Outstanding debt on the old bonds, first issued to build infrastructure on the property, stands at more than $4.82 million. The delinquent interest, not paid since 1997, has climbed to $2.7 million. The county is the governing body of the special bonds, but is not obligated to pay the delinquent interest.

On Sept. 25, it appeared as though the dark cloud had lifted when county supervisors approved a resolution that would have allowed the sale of $9 million in refunding bonds by December, redeemable by March 1.

Optimism soon dimmed when August figures on the nation’s credit market rolled in, revealing a growing crisis that was affecting global markets. The underwriter for the Wildwood deal, the Southern California municipal bond giant Stone and Youngberg, decided to hold off on the sale of the new bonds and allow time for the market to turn around.

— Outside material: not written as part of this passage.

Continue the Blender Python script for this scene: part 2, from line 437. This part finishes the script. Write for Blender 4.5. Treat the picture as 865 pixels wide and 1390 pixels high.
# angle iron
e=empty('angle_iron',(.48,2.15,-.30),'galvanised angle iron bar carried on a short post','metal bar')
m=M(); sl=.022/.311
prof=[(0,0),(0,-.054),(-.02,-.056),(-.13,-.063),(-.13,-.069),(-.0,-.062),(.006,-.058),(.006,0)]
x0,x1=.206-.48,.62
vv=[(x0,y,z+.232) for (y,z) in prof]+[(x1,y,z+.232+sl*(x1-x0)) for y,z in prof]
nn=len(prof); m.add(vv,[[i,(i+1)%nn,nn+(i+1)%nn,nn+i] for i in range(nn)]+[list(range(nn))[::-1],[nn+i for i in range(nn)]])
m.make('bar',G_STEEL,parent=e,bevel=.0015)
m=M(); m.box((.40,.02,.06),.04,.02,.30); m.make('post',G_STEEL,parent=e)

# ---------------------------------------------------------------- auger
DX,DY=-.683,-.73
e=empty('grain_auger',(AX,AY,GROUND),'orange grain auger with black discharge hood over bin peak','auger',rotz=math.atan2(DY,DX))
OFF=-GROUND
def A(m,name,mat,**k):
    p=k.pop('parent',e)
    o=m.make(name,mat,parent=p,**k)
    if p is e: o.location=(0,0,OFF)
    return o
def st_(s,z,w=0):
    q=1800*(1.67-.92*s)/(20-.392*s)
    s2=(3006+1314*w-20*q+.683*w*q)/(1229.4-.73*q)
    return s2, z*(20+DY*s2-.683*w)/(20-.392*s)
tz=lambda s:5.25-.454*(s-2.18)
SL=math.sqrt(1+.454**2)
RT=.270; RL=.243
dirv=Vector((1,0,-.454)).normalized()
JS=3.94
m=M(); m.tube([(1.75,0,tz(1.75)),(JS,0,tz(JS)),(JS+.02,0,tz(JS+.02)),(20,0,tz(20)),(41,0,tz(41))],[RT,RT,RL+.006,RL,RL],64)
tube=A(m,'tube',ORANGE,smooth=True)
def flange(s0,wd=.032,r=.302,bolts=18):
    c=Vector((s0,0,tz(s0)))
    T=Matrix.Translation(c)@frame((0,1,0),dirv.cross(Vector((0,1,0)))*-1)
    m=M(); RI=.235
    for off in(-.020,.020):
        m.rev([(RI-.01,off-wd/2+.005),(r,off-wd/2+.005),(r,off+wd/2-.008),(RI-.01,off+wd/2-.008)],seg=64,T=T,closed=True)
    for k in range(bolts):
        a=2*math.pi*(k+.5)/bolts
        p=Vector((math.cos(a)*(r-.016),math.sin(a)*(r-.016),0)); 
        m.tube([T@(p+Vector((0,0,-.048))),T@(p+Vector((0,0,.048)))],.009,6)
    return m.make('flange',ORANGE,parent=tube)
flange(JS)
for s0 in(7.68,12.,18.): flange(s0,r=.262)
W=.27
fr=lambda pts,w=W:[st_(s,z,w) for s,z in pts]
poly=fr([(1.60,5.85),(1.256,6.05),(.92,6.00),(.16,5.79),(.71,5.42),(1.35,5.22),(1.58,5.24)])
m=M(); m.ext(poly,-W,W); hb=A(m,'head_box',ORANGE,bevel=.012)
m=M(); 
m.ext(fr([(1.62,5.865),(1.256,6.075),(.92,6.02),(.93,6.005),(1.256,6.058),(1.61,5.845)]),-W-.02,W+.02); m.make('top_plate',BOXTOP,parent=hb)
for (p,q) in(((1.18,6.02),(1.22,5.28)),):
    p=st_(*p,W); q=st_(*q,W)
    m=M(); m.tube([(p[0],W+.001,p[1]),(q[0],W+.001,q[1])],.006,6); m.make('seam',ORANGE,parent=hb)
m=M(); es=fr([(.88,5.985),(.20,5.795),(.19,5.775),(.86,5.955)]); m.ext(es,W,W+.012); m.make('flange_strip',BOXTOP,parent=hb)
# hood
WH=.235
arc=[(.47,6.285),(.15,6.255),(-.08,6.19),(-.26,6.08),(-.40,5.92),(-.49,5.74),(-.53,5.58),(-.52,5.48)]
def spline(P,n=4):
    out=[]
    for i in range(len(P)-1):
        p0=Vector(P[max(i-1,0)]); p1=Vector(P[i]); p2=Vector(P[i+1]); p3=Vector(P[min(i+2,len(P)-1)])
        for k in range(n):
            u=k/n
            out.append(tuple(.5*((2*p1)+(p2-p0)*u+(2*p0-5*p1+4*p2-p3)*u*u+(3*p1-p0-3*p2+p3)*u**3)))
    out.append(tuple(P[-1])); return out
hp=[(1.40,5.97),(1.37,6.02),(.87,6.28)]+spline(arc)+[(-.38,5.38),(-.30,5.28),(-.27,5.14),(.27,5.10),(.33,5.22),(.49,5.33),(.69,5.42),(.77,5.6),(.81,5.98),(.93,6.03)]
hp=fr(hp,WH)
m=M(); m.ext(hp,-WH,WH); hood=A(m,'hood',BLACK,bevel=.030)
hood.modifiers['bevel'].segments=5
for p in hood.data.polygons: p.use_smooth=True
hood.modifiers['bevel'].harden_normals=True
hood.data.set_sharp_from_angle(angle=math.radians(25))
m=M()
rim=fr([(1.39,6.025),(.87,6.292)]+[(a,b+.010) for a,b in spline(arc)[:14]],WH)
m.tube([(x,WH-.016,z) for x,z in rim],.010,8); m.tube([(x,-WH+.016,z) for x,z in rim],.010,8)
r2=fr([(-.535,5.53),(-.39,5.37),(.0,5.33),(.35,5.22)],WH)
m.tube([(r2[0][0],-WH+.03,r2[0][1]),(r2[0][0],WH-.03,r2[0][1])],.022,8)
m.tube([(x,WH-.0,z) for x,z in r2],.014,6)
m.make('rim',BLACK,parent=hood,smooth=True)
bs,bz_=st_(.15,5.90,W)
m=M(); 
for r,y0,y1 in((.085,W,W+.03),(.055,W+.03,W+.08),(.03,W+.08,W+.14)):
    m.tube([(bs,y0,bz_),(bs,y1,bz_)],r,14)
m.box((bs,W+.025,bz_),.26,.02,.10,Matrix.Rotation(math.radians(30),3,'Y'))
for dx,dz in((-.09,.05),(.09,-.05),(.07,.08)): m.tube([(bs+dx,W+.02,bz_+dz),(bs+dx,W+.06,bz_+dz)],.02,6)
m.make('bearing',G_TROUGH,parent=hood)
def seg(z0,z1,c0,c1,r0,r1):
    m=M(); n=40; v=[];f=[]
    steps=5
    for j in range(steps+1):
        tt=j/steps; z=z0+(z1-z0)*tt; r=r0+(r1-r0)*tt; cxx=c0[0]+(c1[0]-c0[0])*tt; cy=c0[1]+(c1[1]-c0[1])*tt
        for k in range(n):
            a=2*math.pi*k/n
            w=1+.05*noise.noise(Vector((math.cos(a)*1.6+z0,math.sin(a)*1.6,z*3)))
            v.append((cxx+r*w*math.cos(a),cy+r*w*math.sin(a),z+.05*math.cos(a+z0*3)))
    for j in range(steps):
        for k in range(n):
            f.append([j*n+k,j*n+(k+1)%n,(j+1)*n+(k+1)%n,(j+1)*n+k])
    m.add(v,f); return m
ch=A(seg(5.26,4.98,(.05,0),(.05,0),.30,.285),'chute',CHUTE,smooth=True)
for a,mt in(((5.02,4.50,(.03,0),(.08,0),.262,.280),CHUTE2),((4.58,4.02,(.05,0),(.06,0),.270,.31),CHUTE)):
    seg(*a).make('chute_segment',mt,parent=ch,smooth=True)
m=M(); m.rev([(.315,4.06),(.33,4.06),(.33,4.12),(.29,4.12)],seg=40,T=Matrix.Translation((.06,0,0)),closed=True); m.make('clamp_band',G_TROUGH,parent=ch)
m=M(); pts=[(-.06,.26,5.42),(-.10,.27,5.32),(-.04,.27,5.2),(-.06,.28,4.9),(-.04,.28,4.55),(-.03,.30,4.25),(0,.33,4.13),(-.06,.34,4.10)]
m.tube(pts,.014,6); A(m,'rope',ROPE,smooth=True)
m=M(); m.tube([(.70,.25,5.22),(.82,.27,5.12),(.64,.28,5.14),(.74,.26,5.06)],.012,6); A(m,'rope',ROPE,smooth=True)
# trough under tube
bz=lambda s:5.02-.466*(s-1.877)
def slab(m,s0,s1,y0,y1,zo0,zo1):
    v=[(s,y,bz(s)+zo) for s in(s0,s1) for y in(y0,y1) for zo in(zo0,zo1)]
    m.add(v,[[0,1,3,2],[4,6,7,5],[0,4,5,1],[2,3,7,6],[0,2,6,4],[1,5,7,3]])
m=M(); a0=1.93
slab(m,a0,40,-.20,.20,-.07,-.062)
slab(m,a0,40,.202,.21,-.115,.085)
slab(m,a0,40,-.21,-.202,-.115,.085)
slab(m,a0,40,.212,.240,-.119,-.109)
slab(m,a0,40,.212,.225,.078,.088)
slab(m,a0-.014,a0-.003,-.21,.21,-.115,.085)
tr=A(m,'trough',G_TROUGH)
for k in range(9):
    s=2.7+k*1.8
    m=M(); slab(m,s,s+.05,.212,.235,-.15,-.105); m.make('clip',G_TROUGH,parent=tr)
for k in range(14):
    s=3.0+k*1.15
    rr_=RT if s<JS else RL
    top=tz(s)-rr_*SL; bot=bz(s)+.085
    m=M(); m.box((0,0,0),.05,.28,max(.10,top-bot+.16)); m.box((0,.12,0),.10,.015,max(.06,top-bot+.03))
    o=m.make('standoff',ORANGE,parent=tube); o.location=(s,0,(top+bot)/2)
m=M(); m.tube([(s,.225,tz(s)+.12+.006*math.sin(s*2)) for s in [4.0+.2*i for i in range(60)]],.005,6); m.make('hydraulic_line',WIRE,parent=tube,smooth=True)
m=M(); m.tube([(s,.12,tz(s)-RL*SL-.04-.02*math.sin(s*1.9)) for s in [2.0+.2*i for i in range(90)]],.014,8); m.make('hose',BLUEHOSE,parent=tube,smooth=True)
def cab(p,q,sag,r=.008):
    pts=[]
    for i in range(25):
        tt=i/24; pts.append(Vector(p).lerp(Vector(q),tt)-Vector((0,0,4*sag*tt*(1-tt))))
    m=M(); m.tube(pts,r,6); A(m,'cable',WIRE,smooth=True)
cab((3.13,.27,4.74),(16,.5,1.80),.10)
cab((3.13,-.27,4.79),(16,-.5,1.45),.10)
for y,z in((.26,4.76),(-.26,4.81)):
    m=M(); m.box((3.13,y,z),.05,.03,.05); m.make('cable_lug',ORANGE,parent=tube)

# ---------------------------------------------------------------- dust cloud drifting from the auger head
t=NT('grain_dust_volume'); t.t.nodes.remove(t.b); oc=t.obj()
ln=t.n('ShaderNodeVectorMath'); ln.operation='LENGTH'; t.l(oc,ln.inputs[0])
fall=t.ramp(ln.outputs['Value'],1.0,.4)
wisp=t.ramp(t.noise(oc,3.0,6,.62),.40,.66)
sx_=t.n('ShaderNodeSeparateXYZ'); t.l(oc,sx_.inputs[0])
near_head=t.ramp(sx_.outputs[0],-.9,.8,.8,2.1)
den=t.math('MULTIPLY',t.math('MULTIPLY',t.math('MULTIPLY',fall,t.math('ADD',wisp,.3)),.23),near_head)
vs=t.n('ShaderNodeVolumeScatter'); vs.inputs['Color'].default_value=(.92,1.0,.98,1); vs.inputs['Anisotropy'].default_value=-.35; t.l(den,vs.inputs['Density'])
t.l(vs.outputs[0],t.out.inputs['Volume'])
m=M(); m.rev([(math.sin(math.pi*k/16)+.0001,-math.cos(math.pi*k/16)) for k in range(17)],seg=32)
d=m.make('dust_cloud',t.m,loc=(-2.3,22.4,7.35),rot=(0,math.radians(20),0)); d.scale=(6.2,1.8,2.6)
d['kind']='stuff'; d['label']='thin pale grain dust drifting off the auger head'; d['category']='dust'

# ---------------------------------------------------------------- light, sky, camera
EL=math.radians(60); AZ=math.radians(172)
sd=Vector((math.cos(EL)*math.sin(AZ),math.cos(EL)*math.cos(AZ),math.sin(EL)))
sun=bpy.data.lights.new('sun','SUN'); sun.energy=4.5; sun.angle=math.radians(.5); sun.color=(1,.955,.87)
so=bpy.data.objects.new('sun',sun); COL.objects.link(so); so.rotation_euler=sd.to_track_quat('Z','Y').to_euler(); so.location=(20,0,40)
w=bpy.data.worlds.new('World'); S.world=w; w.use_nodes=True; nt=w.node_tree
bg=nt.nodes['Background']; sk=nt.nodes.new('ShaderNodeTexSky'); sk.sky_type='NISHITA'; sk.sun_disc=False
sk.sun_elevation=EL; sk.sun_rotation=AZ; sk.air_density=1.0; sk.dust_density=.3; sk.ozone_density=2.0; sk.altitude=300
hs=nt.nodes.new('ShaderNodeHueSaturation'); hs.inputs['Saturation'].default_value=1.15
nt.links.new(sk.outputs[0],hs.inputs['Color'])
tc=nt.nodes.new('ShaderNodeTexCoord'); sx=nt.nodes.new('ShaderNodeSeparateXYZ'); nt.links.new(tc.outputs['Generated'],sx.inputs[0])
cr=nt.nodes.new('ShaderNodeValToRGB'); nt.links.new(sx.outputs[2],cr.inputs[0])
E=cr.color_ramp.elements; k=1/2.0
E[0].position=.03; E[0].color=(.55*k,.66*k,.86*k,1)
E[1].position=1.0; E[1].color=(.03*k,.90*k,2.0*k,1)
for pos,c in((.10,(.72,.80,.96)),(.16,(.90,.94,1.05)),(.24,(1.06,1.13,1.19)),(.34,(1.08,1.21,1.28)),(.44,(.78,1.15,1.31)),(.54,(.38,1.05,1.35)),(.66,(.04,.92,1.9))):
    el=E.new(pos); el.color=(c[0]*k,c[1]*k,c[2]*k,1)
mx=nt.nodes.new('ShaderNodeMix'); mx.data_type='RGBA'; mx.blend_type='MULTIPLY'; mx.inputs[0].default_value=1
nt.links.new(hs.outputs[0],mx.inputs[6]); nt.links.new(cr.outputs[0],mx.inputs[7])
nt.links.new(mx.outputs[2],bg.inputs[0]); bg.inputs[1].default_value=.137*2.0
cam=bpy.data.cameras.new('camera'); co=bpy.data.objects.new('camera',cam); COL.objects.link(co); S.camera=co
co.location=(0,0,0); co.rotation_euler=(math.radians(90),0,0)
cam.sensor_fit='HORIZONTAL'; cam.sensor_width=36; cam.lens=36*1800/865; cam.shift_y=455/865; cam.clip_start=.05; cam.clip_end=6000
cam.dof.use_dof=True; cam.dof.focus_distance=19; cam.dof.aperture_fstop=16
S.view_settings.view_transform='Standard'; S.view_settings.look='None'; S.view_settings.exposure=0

The company first invested in the project 10 years ago, buying the property for $10; the property’s value at the time was $6.5 million less than its debt, but the increase in land prices then appeared to make the deal viable.

Then the real estate market slowed, and a collapse in the sub-prime loan market tightened credit across the board.

“Rather than try to push it, it made sense to take a pause,” said Brian Masterman, president of Stone and Youngberg.

Bond owners were notified through national repositories on Oct. 31 that the refunding bonds would not be released as first announced.

“It has been determined that the continuing deterioration in the residential real estate market, along with disruptions and readjustments in the credit markets, makes the proposed transaction infeasible at this time,” the letter to about 100 bondholders said.

The “pause” could take years, Masterman said.

That delay will push off development of the property. Between 2001 and 2003, Wildwood Resolutions, a subsidiary of Stone and Youngberg, built 100 houses in the first phase of the project, renamed Wildwood Ridge.

When real estate slowed, the company held off developing the remaining phases of the project. When real estate begins moving again, a special tax would be applied to 364 lots in the remaining three phases to pay the debt of the refunding bonds, Castelli said.

Investors say they won’t abandon the property, even though the prospects of reaping a profit are slim.

“We’ve made a large investment of time, energy and money. We’re not going away,” Masterman said.